- [GIVEN INSTRUCTION] Transcribe the listing that follows in full, omitting pictures.

________________

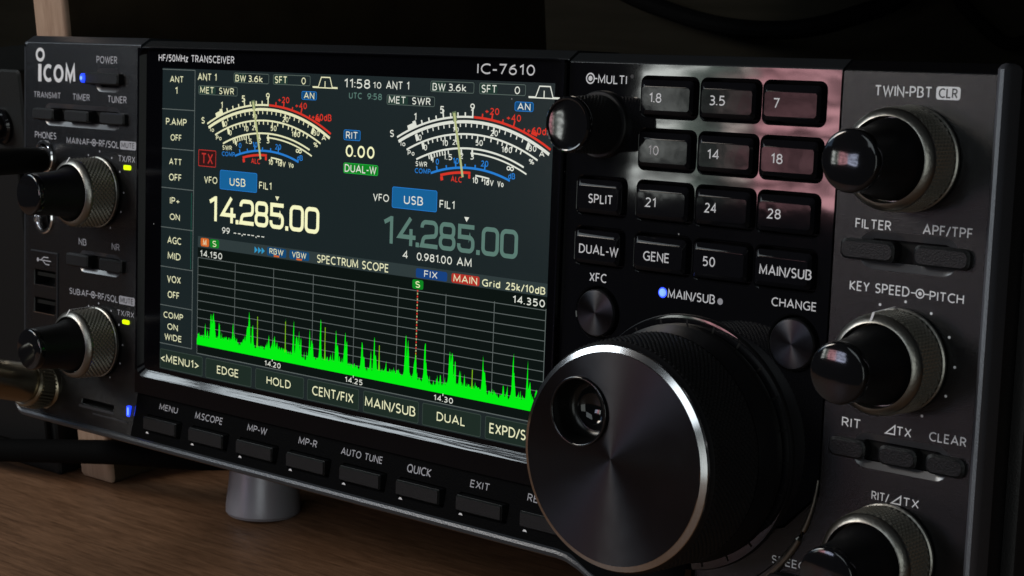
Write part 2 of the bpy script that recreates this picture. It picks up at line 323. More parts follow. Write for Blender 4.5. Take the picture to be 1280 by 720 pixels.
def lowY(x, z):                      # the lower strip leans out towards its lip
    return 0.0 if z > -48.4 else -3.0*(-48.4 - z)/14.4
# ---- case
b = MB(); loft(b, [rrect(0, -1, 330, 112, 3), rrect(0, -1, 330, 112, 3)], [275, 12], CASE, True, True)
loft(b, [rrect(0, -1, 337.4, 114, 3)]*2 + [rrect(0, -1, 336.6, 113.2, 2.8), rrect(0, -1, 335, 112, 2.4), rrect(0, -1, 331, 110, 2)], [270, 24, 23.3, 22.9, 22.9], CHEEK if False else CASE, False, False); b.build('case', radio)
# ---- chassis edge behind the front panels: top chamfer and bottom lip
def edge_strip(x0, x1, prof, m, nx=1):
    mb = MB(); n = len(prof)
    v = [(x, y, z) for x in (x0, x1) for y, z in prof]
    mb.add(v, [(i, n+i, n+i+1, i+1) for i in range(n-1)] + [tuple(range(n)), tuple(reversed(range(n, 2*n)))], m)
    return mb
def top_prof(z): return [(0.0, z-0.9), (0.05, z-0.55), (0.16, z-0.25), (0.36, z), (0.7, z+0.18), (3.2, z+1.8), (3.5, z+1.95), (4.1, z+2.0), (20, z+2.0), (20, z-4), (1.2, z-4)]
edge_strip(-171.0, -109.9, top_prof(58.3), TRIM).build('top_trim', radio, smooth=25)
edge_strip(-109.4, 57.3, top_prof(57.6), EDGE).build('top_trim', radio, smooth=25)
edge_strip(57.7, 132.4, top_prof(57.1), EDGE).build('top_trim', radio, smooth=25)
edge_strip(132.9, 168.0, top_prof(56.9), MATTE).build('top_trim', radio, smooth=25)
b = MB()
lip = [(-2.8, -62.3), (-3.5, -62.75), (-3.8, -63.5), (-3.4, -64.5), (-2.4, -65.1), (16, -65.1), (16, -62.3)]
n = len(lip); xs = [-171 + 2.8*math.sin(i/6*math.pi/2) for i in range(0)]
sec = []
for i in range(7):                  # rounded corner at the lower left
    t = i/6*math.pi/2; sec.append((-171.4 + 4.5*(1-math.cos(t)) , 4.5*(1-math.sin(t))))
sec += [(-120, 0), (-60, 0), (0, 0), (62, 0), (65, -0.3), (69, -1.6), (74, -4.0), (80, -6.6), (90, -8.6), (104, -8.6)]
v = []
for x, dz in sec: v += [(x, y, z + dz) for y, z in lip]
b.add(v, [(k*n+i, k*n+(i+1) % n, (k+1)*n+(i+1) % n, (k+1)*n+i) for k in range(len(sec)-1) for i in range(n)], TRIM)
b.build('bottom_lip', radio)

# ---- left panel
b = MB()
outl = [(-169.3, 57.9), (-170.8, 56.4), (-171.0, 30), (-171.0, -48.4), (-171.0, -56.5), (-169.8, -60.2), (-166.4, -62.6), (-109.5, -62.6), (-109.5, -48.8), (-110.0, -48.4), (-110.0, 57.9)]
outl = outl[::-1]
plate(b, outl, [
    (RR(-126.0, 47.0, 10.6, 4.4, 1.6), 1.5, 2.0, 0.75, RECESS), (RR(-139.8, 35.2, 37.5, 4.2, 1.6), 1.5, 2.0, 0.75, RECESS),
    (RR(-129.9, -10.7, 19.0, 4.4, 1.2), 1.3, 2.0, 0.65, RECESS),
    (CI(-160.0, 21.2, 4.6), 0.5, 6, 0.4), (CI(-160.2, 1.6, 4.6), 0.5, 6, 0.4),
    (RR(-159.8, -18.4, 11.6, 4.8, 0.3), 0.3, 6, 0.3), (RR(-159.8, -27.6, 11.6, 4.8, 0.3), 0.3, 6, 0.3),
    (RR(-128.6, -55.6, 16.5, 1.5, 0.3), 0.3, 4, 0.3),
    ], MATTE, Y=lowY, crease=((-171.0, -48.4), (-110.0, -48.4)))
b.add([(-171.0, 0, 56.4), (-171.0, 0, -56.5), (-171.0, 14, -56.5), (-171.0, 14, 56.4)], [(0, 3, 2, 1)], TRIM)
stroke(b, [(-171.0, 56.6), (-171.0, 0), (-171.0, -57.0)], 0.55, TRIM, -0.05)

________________

- [EXERCISE RESULT]
Write part 2 of the bpy script that recreates this picture. It picks up at line 323. More parts follow. Write for Blender 4.5. Take the picture to be 1280 by 720 pixels.
def lowY(x, z):                      # the lower strip leans out towards its lip
    return 0.0 if z > -48.4 else -3.0*(-48.4 - z)/14.4
# ---- case
b = MB(); loft(b, [rrect(0, -1, 330, 112, 3), rrect(0, -1, 330, 112, 3)], [275, 12], CASE, True, True)
loft(b, [rrect(0, -1, 337.4, 114, 3)]*2 + [rrect(0, -1, 336.6, 113.2, 2.8), rrect(0, -1, 335, 112, 2.4), rrect(0, -1, 331, 110, 2)], [270, 24, 23.3, 22.9, 22.9], CHEEK if False else CASE, False, False); b.build('case', radio)
# ---- chassis edge behind the front panels: top chamfer and bottom lip
def edge_strip(x0, x1, prof, m, nx=1):
    mb = MB(); n = len(prof)
    v = [(x, y, z) for x in (x0, x1) for y, z in prof]
    mb.add(v, [(i, n+i, n+i+1, i+1) for i in range(n-1)] + [tuple(range(n)), tuple(reversed(range(n, 2*n)))], m)
    return mb
def top_prof(z): return [(0.0, z-0.9), (0.05, z-0.55), (0.16, z-0.25), (0.36, z), (0.7, z+0.18), (3.2, z+1.8), (3.5, z+1.95), (4.1, z+2.0), (20, z+2.0), (20, z-4), (1.2, z-4)]
edge_strip(-171.0, -109.9, top_prof(58.3), TRIM).build('top_trim', radio, smooth=25)
edge_strip(-109.4, 57.3, top_prof(57.6), EDGE).build('top_trim', radio, smooth=25)
edge_strip(57.7, 132.4, top_prof(57.1), EDGE).build('top_trim', radio, smooth=25)
edge_strip(132.9, 168.0, top_prof(56.9), MATTE).build('top_trim', radio, smooth=25)
b = MB()
lip = [(-2.8, -62.3), (-3.5, -62.75), (-3.8, -63.5), (-3.4, -64.5), (-2.4, -65.1), (16, -65.1), (16, -62.3)]
n = len(lip); xs = [-171 + 2.8*math.sin(i/6*math.pi/2) for i in range(0)]
sec = []
for i in range(7):                  # rounded corner at the lower left
    t = i/6*math.pi/2; sec.append((-171.4 + 4.5*(1-math.cos(t)) , 4.5*(1-math.sin(t))))
sec += [(-120, 0), (-60, 0), (0, 0), (62, 0), (65, -0.3), (69, -1.6), (74, -4.0), (80, -6.6), (90, -8.6), (104, -8.6)]
v = []
for x, dz in sec: v += [(x, y, z + dz) for y, z in lip]
b.add(v, [(k*n+i, k*n+(i+1) % n, (k+1)*n+(i+1) % n, (k+1)*n+i) for k in range(len(sec)-1) for i in range(n)], TRIM)
b.build('bottom_lip', radio)

# ---- left panel
b = MB()
outl = [(-169.3, 57.9), (-170.8, 56.4), (-171.0, 30), (-171.0, -48.4), (-171.0, -56.5), (-169.8, -60.2), (-166.4, -62.6), (-109.5, -62.6), (-109.5, -48.8), (-110.0, -48.4), (-110.0, 57.9)]
outl = outl[::-1]
plate(b, outl, [
    (RR(-126.0, 47.0, 10.6, 4.4, 1.6), 1.5, 2.0, 0.75, RECESS), (RR(-139.8, 35.2, 37.5, 4.2, 1.6), 1.5, 2.0, 0.75, RECESS),
    (RR(-129.9, -10.7, 19.0, 4.4, 1.2), 1.3, 2.0, 0.65, RECESS),
    (CI(-160.0, 21.2, 4.6), 0.5, 6, 0.4), (CI(-160.2, 1.6, 4.6), 0.5, 6, 0.4),
    (RR(-159.8, -18.4, 11.6, 4.8, 0.3), 0.3, 6, 0.3), (RR(-159.8, -27.6, 11.6, 4.8, 0.3), 0.3, 6, 0.3),
    (RR(-128.6, -55.6, 16.5, 1.5, 0.3), 0.3, 4, 0.3),
    ], MATTE, Y=lowY, crease=((-171.0, -48.4), (-110.0, -48.4)))
b.add([(-171.0, 0, 56.4), (-171.0, 0, -56.5), (-171.0, 14, -56.5), (-171.0, 14, 56.4)], [(0, 3, 2, 1)], TRIM)
stroke(b, [(-171.0, 56.6), (-171.0, 0), (-171.0, -57.0)], 0.55, TRIM, -0.05)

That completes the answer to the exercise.